- [EXERCISE DATA]

>>>

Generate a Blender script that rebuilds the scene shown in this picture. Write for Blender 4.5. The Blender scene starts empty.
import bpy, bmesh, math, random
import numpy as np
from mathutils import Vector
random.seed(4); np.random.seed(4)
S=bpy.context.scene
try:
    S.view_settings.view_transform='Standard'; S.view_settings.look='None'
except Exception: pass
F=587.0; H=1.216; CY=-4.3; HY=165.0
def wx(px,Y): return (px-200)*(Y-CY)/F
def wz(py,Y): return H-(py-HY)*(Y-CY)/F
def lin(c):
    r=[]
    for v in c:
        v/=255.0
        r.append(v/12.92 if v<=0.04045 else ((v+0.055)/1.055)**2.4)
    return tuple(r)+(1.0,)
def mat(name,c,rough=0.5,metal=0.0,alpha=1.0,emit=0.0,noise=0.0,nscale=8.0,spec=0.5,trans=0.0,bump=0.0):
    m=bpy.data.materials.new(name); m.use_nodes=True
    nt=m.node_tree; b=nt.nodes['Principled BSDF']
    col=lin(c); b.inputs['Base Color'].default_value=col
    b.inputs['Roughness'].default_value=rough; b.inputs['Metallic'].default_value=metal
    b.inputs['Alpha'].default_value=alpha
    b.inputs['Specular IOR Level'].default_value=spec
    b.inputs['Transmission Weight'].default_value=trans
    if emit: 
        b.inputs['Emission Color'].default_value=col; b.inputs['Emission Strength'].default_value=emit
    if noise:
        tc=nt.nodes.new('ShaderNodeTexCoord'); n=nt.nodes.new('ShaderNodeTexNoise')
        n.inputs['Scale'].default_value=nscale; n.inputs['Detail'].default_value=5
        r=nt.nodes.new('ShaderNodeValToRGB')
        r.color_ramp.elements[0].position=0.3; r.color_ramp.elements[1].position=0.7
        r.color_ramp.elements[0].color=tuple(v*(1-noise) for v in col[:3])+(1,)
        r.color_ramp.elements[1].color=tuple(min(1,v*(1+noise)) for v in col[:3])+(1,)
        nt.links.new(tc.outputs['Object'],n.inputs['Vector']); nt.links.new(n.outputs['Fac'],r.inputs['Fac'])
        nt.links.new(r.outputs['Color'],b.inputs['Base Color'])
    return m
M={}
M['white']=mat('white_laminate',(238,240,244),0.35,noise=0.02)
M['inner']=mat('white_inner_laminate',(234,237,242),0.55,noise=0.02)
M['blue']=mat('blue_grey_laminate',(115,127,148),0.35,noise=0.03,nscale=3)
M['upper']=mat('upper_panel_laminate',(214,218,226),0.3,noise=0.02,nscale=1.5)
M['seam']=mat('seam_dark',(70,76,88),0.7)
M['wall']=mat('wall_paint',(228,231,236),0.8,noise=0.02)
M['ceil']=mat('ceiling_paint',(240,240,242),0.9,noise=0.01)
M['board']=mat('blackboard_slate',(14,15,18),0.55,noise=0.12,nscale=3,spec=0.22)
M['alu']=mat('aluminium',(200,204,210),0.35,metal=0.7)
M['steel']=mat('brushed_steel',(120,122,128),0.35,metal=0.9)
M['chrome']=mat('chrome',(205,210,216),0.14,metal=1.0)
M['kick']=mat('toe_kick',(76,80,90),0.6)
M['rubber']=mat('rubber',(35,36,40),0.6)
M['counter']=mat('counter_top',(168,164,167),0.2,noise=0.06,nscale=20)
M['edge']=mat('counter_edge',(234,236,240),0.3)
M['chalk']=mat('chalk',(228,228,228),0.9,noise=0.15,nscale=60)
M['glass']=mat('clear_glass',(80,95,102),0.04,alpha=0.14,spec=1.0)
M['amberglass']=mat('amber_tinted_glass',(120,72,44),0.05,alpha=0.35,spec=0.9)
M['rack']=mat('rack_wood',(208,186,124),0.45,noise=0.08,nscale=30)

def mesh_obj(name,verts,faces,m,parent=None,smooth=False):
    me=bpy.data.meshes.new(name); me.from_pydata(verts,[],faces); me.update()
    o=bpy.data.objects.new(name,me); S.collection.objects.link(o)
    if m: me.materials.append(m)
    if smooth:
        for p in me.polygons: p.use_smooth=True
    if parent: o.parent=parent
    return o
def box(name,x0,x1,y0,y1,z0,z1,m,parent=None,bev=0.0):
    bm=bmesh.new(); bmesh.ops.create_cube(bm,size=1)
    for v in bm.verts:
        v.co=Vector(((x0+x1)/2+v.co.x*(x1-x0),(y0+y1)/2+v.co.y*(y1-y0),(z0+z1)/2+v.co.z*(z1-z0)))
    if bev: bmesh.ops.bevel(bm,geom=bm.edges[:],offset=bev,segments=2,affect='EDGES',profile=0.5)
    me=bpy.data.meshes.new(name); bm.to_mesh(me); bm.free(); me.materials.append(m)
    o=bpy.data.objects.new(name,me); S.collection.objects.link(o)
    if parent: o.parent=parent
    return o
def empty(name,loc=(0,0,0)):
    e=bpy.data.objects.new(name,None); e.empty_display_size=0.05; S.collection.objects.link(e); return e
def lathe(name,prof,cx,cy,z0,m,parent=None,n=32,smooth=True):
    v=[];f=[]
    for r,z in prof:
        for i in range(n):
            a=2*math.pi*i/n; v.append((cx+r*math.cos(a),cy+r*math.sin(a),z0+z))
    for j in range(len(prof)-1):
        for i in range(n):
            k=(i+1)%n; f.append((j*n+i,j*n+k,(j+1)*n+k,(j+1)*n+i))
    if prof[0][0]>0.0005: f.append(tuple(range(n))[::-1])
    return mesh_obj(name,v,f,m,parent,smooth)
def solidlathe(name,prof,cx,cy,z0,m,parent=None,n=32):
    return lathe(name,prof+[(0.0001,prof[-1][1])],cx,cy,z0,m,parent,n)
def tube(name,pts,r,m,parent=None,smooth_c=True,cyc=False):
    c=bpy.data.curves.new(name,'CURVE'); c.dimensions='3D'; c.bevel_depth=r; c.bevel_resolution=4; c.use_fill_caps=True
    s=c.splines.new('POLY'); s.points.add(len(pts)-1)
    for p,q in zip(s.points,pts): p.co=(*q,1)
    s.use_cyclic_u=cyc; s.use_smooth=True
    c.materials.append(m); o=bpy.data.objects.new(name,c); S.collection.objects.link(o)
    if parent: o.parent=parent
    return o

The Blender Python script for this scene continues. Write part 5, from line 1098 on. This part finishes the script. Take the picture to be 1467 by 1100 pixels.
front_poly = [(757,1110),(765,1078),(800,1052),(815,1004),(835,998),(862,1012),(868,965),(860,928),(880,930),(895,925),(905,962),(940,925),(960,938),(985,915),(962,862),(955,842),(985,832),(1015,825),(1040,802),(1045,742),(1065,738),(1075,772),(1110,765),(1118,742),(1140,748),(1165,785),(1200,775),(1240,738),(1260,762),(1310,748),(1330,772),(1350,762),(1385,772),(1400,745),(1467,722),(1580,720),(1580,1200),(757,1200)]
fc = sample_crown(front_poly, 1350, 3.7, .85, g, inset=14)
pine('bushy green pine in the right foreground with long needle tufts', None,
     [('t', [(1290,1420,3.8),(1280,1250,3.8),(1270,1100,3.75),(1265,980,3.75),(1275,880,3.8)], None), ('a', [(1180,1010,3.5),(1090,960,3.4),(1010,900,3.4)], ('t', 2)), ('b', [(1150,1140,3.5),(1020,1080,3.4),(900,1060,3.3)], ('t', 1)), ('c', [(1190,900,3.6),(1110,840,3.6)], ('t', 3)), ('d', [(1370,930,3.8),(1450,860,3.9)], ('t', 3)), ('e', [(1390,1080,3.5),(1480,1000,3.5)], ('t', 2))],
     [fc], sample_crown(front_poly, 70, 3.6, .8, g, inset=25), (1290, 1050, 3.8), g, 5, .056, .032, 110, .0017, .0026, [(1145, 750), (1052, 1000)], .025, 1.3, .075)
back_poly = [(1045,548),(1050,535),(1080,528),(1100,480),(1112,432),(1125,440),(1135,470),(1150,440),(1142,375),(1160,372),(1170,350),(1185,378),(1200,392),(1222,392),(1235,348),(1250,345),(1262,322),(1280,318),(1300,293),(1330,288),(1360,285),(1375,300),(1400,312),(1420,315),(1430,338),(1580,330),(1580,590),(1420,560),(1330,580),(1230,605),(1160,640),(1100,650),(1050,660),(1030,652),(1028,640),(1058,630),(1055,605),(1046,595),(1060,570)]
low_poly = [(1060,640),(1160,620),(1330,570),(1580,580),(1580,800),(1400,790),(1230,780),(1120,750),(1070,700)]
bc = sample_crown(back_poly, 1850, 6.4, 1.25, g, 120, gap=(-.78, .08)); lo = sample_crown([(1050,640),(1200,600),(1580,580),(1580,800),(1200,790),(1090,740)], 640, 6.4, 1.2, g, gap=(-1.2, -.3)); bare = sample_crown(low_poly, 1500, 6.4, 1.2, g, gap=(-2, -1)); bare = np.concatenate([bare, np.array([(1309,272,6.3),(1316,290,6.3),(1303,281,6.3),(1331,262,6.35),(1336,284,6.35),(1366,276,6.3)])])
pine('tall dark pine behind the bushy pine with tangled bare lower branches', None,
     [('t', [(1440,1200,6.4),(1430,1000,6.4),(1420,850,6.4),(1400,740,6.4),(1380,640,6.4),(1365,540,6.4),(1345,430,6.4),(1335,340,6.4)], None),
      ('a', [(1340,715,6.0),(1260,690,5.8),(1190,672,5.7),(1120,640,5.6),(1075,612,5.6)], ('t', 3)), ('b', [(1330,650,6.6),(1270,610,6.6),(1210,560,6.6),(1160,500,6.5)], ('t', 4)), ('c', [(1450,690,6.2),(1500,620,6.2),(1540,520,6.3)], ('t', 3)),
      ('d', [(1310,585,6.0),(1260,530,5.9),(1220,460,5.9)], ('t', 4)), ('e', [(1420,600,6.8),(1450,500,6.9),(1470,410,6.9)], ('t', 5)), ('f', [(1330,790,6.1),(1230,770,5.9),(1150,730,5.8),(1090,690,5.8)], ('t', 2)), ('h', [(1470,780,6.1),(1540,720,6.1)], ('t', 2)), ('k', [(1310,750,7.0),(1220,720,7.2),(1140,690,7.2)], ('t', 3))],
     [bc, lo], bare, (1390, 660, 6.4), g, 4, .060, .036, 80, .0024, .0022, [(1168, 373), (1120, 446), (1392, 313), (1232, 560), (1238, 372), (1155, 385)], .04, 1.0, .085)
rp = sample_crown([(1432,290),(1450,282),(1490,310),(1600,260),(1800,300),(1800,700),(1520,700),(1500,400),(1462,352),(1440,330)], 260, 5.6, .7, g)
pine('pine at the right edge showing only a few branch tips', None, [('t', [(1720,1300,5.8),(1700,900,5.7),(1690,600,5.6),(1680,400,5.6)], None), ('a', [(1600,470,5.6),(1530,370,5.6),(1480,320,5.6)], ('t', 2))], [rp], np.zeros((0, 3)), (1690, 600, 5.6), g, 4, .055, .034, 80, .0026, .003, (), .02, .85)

<<<

- [SHORT EXERCISE] Return each line of the listing that holds the string "Write".

- [RESPONSE BELOW]
Generate a Blender script that rebuilds the scene shown in this picture. Write for Blender 4.5. The Blender scene starts empty.
The Blender Python script for this scene continues. Write part 5, from line 1098 on. This part finishes the script. Take the picture to be 1467 by 1100 pixels.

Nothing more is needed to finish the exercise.